The first day on that sea trials (September 27, 1971) three of our brothers were busted for carrying anti-war newspapers. The executive officer gave them a direct order not to pass out any more literature or pass around the petition. We thought that order was illegal because it was our constitutional right to petition Congress. That night we did pass around petitions and we got busted and the three brothers who were given a direct order were put on report for disobedience of a direct order. The next day in protest of that we took more papers and petitions around from one end of the hanger bay to another passing out all this literature right underneath the Captain's nose. Twelve of us. The captain came over, busted us, and took our names and sent us up to his cabin. On the way to his cabin we all walked with clenched fists. When we got up there he and the executive officer gave us the same shit that they had given us before. That morning they had written up a regulation saying that we couldn't hand out any more literature, hang posters, and pass around petitions without prior permission from the Com Off.
We pulled back in through the Golden Gate from sea trials.
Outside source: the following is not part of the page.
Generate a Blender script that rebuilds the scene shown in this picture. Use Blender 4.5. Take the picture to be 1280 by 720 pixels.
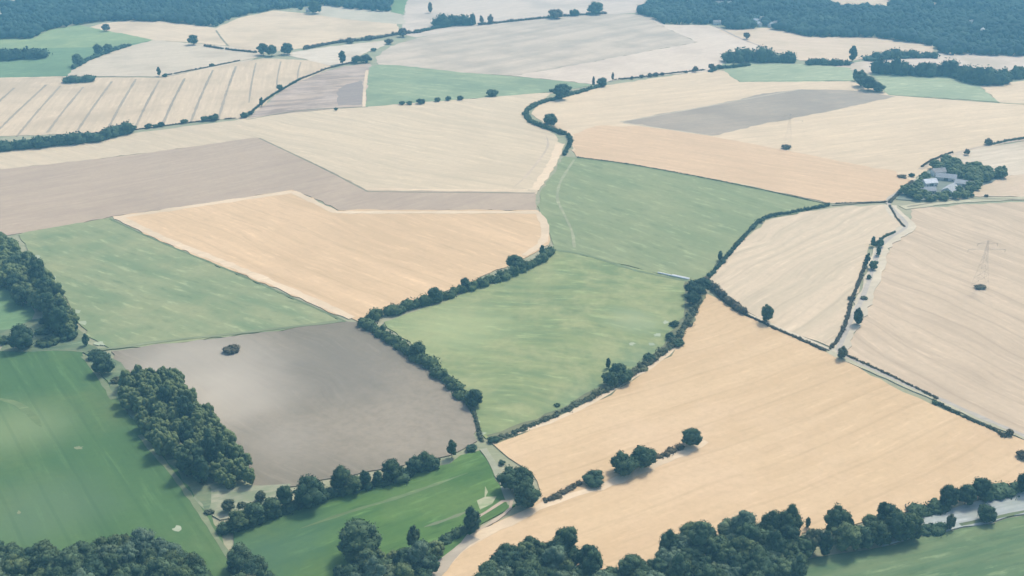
import bpy, math, random
import numpy as np
from mathutils import Vector, Matrix
from mathutils.geometry import delaunay_2d_cdt
R = math.radians
for o in list(bpy.data.objects): bpy.data.objects.remove(o)
S = bpy.context.scene
# ------------------------------------------------------------------ camera
PITCH = R(23.44); F = 1372.0; H0 = 350.0
cam = bpy.data.cameras.new('camera'); co = bpy.data.objects.new('camera', cam); S.collection.objects.link(co)
cam.sensor_width = 36; cam.lens = 36*F/1280; cam.clip_start = 1; cam.clip_end = 30000
co.location = (0, 0, H0); co.rotation_euler = (R(90)-PITCH, 0, 0); S.camera = co
# ------------------------------------------------------------------ light
SUN_EL, SUN_AZ = R(52), R(35)          # azimuth from +Y (view direction) towards +X
w = bpy.data.worlds.new('World'); S.world = w; w.use_nodes = True
nt = w.node_tree; bg = nt.nodes['Background']
sky = nt.nodes.new('ShaderNodeTexSky'); sky.sky_type = 'NISHITA'; sky.sun_disc = False
sky.sun_elevation = SUN_EL; sky.sun_rotation = SUN_AZ; sky.air_density = 1.0; sky.dust_density = 4.0; sky.ozone_density = 1.0
nt.links.new(sky.outputs[0], bg.inputs[0]); bg.inputs[1].default_value = 0.15
sl = bpy.data.lights.new('sun', 'SUN'); sl.energy = 2.6; sl.angle = R(9); sl.color = (1, .91, .78)
so = bpy.data.objects.new('sun', sl); S.collection.objects.link(so)
d = Vector((math.sin(SUN_AZ)*math.cos(SUN_EL), math.cos(SUN_AZ)*math.cos(SUN_EL), math.sin(SUN_EL)))
so.rotation_euler = d.to_track_quat('Z', 'Y').to_euler(); so.location = (0, 0, 600)
S.view_settings.view_transform = 'Standard'; S.view_settings.look = 'None'
S.view_settings.exposure = 0.36; S.view_settings.gamma = 1.0
S.render.engine = 'CYCLES'
S.cycles.volume_bounces = 1; S.cycles.max_bounces = 6

# ------------------------------------------------------------------ ground shape and pixel -> ground
def gh(x, y):
    x = np.asarray(x, float); y = np.asarray(y, float)
    h = 3.5*np.sin(x/128+.5)*np.cos(y/170+.8) + 3*np.sin((x*.7+y)/235+1.9) + 2*np.sin((x-y*.6)/150)
    r = np.hypot(x, y-1200)
    return h*np.clip((3200-r)/900, 0, 1)
def unp(px, py):
    px = np.asarray(px, float); py = np.asarray(py, float)
    u = (px-640)/F; v = (360-py)/F
    dx = u; dy = math.cos(PITCH)+v*math.sin(PITCH); dz = -math.sin(PITCH)+v*math.cos(PITCH)
    t = -H0/dz
    for _ in range(12): t = (gh(dx*t, dy*t)-H0)/dz
    return dx*t, dy*t, t                     # t = depth along the optical axis
def G(px, py):
    x, y, t = unp(px, py); return float(x), float(y)
def mpp(px, py): return float(unp(px, py)[2])/F   # metres per photo pixel there
def gang(a, b):
    x0, y0 = G(*a); x1, y1 = G(*b); return math.atan2(y1-y0, x1-x0)

# ------------------------------------------------------------------ materials
def new_mat(name):
    m = bpy.data.materials.new(name); m.use_nodes = True
    n = m.node_tree; b = n.nodes['Principled BSDF']; b.inputs['Roughness'].default_value = .95
    b.inputs['Specular IOR Level'].default_value = .12
    return m, n, b
def N(n, t, **k):
    q = n.nodes.new(t)
    for a, v in k.items(): setattr(q, a, v)
    return q
def mixc(n, fac, a, b):
    q = N(n, 'ShaderNodeMix', data_type='RGBA')
    for s, v in ((q.inputs[0], fac), (q.inputs[6], a), (q.inputs[7], b)):
        if hasattr(v, 'links') or isinstance(v, bpy.types.NodeSocket): n.links.new(v, s)
        else: s.default_value = v if isinstance(v, (int, float)) else (*v, 1)
    return q.outputs[2]
def ramp(n, fac, lo, hi, a=0., b=1.):
    q = N(n, 'ShaderNodeMapRange'); n.links.new(fac, q.inputs[0])
    q.inputs[1].default_value = lo; q.inputs[2].default_value = hi; q.inputs[3].default_value = a; q.inputs[4].default_value = b
    q.interpolation_type = 'SMOOTHSTEP'
    return q.outputs[0]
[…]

About seventy of us, Marines and sailors, were right on the bow of the ship and going underneath the bridge we formed SOS [Stop Our Ship]. (October 7, 1971)
All of a sudden when SOS comes on board no buttons are allowed anymore. Any person passing anything out would be written up under Article 82, willful disobedience of a direct order. Gathering in a number or in small numbers we couldn't get more than three in a group without the pigs coming by and telling us we couldn't have meetings. Sitting in the chow hall they have some big round' tables, you fit eight people at it. We would usually get six or seven of us to sit at one of these tables some of us with our buttons and probably non-SOS people. Every meal we noticed that we were being watched by the Master At Arms. Almost a meal didn't go by without, some form of harassment, somebody walking by and saying hurry up and finish eating, people need your trays and table. Or this isn't a place for a meeting. Or they would come over and tell us, you need a haircut or quit smoking. If you were walking down the hallway and saw two people that you knew-the hallways are pretty big, some of them are ten feet across-a Master At Arms or a lifer would coma up and say, you can't congregate here. You're blocking the hallway.
My short naval career taught me how to eat with a big spoon, how to take a cold shower, and how to say motherfucker.
They want to get rid of us. Liters on the boat, they talk about people getting out of the Navy. If you leave with a general discharge you're a non-hacker. When you get on the outside, no one is going to hire you. You know, you're like the scum. They tell people this. Do your work, don't say nothing, don't listen to anybody and you'll be just fine!
Sometimes they [the brig guards] start acting like kids ... all of a sudden one of them will yell out real loud. They usually picked on one prisoner. They asked him a lot of crazy things. And then if you mess up their names, it's hard. There are so many running around there and you're not supposed to look at them. You're not supposed to look at anybody when you're in the brig. So sometimes one guard goes out and another one comes in and you don't know and automatically calls you by the wrong name. Then they jump on you for that and make you do thirty push-ups.
Like the cell doors [in the brig] and the border lines around the bottom, some of the light switches, the ladder, door handles are painted red in case anybody wants to make a break. You have to request permission to touch red. When you step in your cell you have to say (I was Prisoner 05), "Prisoner 05, request permission to touch red." They say, "Touch it." Then you reach out and open your door. Everything you do you have to sound off what you're doing and then when you're finished doing it, you have to say, "Mission accomplished, aye aye Lance Corporal So-and-So," whoever told you what to do.
The thing is that when the Navy sees that people have started awakening to what is really happening in the world, the power structure and the way it works, and how the military is used as a club, it kind of scares them. Something like that could really destroy them.
We want to get out people together with the people from the [attack carriers] USS Ranger, Hancock, and Constellation, people from Travis Air Force Base, and Fort Ord. Everybody together to fight the thing collectively. With everybody together, there isn't much they can do to stop it.